»»

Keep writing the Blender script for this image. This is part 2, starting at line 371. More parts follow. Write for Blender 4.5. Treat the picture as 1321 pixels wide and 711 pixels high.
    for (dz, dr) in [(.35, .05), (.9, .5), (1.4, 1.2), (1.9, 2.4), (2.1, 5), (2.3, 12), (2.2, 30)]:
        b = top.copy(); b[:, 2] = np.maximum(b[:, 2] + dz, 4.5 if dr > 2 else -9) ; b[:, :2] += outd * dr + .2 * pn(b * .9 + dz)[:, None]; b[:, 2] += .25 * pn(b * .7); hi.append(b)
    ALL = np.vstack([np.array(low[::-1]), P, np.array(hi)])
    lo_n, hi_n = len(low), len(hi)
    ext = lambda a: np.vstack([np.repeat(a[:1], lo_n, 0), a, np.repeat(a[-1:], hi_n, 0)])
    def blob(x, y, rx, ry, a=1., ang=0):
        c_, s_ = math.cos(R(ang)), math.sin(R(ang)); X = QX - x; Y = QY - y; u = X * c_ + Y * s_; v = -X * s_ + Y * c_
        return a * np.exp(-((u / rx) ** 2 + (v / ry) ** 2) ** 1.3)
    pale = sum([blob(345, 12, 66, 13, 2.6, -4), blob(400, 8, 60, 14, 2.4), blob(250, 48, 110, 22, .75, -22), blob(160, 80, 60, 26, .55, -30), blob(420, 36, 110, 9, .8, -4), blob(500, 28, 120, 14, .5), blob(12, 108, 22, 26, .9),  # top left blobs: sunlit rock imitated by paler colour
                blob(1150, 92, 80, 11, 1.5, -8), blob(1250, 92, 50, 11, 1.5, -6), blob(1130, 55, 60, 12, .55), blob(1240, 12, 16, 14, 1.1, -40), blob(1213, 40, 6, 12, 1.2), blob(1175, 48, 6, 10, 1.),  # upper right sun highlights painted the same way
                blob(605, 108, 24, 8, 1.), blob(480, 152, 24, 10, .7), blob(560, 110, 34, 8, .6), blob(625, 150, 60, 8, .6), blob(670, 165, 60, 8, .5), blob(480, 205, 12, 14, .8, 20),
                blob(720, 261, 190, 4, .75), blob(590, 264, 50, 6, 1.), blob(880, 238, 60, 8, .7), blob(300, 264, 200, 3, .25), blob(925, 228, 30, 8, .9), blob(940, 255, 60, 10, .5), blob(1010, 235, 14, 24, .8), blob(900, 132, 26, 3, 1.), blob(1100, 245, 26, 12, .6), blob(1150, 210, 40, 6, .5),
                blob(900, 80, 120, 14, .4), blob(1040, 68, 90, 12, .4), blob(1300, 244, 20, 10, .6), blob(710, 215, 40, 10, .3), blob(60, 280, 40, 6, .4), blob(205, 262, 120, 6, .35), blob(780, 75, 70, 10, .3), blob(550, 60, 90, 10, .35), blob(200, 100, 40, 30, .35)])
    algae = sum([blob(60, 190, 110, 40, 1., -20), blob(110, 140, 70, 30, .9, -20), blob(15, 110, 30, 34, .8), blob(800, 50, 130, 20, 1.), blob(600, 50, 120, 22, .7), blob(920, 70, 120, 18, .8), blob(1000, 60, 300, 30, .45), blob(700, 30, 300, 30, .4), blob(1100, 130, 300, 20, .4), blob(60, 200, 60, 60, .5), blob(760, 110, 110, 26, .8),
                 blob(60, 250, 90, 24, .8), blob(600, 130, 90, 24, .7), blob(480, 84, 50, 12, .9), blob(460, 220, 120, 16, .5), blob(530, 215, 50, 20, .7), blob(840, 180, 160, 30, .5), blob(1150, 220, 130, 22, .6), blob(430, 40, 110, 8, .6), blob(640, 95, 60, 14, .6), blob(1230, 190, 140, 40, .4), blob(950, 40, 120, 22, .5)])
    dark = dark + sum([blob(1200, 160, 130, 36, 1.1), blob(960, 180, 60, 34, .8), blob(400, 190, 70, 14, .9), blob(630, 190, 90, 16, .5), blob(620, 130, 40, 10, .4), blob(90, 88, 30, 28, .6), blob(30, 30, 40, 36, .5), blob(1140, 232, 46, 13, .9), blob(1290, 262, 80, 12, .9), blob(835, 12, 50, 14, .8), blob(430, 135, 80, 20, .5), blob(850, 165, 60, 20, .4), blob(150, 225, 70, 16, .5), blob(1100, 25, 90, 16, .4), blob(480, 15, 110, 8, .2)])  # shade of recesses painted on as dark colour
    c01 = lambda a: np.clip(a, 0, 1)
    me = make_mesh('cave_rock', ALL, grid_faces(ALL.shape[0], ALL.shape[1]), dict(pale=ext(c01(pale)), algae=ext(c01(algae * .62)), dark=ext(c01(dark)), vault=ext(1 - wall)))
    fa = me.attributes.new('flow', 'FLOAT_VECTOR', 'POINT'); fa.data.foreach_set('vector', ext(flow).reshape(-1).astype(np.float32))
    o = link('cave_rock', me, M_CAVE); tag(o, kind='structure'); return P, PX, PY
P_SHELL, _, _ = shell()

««

Directive: Copy exactly, and only, the lines from the one containing "vault=ext(1 - wall)))" through the last line of the listing.

Answer for the task:
    me = make_mesh('cave_rock', ALL, grid_faces(ALL.shape[0], ALL.shape[1]), dict(pale=ext(c01(pale)), algae=ext(c01(algae * .62)), dark=ext(c01(dark)), vault=ext(1 - wall)))
    fa = me.attributes.new('flow', 'FLOAT_VECTOR', 'POINT'); fa.data.foreach_set('vector', ext(flow).reshape(-1).astype(np.float32))
    o = link('cave_rock', me, M_CAVE); tag(o, kind='structure'); return P, PX, PY
P_SHELL, _, _ = shell()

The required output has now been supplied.